I see it being possible. At that time, Iomedae was surely a demigod, as she was carrying about on her tasks toward becoming a Herald (and eventually Goddess), and was likely high enough level to pop a Greater Planar Ally to call a Herald. However, from how I've seen the depictions of Iomedae, I doubt she held any remorse for Aranzi. This is the LG'est of LG paladin stereotypes, the crusader goddess, the one who does sonic damage to parties who interrupt her. Her for the greater good style demands people sacrifice themselves to banish evil, and doing so is a glorious way to die. Aranzi's death, while tragic, was just a casualty in the long war to defeat the horrendous evil that Tar Baphon represents.

Grand Lodge

Pathfinder Adventure Path Subscriber
archmagi1 wrote:
I see it being possible. At that time, Iomedae was surely a demigod, as she was carrying about on her tasks toward becoming a Herald (and eventually Goddess), and was likely high enough level to pop a Greater Planar Ally to call a Herald. However, from how I've seen the depictions of Iomedae, I doubt she held any remorse for Aranzi. This is the LG'est of LG paladin stereotypes, the crusader goddess, the one who does sonic damage to parties who interrupt her. Her for the greater good style demands people sacrifice themselves to banish evil, and doing so is a glorious way to die. Aranzi's death, while tragic, was just a casualty in the long war to defeat the horrendous evil that Tar Baphon represents.

The whole "chat with Iomedae" has been stated as not being handled the way the campaign team would have preferred, but I agree, ordering a soldier to its duty, at the risk of its life, is not something she would be explicitly remorseful in, but would likely fall under the banner of general leadership duties she must bear, and expects her leaders to do likewise. It is what makes them all stoic, while tending towards starting off into the middle distance with expressions of determination.


Interesting perspectives. I can see where you both are coming from, though I tend to see remorse for three reasons:
1) The utter futility of the loss. Whatever tactics led to Arazni engaging Tar-Baphon were seriously in error. This was not a victory with some necessary casualties. It was a disaster, and Arazni died in vain as far as we know.
2) This was no mere soldier, but her god's herald, and the patron of her order. Not only their most powerful ally, but extremely important for morale. The person they could least afford to lose. Had Arazni survived, the war might have been won with less loss of life, and possibly even the final destruction of the lich.
3) After Iomedae ascended and was patron of the Knights, they once again failed Arazni -- in a big way. And again, to no positive outcome.

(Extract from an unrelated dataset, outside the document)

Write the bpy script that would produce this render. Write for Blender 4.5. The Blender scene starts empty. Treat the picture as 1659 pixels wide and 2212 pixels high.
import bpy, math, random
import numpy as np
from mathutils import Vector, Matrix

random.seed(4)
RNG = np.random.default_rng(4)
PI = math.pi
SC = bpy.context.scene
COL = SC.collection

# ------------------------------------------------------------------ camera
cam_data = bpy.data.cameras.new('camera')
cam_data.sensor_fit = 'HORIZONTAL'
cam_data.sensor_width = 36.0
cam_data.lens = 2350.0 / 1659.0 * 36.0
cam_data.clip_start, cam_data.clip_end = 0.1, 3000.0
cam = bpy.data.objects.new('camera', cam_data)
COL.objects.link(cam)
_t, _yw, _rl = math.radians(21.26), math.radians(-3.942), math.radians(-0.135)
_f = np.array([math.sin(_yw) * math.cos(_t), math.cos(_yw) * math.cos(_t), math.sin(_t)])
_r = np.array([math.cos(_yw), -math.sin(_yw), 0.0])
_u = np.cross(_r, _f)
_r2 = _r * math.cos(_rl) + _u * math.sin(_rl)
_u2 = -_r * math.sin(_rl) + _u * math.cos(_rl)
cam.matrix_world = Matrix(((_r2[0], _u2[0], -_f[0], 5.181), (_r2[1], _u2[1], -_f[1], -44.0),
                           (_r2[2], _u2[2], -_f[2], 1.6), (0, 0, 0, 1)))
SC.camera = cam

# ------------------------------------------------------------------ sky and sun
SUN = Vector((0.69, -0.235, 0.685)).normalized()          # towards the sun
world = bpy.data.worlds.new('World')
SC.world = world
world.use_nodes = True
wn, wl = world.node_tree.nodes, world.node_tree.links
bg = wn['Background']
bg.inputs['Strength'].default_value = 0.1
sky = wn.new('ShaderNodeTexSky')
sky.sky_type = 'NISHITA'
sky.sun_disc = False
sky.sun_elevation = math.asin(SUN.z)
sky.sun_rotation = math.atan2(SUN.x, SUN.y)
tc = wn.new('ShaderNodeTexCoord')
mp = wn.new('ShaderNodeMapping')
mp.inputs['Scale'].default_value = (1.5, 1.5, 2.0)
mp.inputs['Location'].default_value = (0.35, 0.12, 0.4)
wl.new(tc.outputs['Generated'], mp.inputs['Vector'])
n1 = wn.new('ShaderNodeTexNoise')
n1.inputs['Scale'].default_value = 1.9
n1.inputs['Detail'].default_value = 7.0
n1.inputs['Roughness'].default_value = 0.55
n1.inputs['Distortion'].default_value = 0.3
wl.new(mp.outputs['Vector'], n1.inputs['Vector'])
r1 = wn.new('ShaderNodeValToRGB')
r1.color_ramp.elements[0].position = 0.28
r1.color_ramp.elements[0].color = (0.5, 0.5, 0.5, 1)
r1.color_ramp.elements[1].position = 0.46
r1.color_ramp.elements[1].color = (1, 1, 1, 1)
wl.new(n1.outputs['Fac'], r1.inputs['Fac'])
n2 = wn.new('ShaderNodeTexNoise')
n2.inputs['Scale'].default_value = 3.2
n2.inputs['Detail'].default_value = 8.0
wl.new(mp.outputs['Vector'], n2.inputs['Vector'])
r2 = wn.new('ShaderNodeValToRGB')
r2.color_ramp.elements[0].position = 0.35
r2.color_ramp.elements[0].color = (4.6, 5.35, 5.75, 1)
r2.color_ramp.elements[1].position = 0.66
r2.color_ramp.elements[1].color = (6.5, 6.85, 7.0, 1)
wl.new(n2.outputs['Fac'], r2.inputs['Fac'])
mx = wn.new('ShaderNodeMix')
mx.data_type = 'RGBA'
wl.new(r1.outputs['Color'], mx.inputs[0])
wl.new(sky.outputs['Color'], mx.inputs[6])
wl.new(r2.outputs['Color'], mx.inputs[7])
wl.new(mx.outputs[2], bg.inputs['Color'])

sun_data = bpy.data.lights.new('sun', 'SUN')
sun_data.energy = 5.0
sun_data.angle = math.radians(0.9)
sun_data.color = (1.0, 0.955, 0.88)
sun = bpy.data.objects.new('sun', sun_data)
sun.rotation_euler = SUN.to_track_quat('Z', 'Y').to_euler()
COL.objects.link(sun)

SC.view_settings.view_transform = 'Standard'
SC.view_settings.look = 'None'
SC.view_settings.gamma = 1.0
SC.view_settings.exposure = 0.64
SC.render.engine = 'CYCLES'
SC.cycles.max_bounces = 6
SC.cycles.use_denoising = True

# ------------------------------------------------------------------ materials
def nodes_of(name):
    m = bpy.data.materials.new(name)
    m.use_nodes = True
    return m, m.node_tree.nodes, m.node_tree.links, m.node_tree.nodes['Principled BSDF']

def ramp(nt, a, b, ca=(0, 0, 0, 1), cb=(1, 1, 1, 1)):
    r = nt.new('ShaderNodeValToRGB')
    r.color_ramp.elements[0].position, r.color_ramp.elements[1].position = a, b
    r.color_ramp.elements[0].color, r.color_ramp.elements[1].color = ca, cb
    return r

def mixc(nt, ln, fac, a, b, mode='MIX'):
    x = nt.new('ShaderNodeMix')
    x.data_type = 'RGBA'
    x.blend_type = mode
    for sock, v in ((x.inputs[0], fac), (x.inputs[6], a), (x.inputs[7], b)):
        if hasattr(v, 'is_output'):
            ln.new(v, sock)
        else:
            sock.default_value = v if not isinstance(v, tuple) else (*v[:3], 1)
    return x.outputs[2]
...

Not her fault directly, but still in her area of influence.

Maybe not remorse for summoning Arazni in the first place, but for whatever role Iomedae had in the strategy leading to Arazni's death. It looks like there could be quite a story here, and a way to add some depth and complexity to Iomedae, at least in my opinion.

Silver Crusade

I would think she'd feel regret at just how badly the gambit failed, and at the further failure that resulted in her becoming a lich. She may have done what was necessary, but that doesn't mean it doesn't twinge her conscience.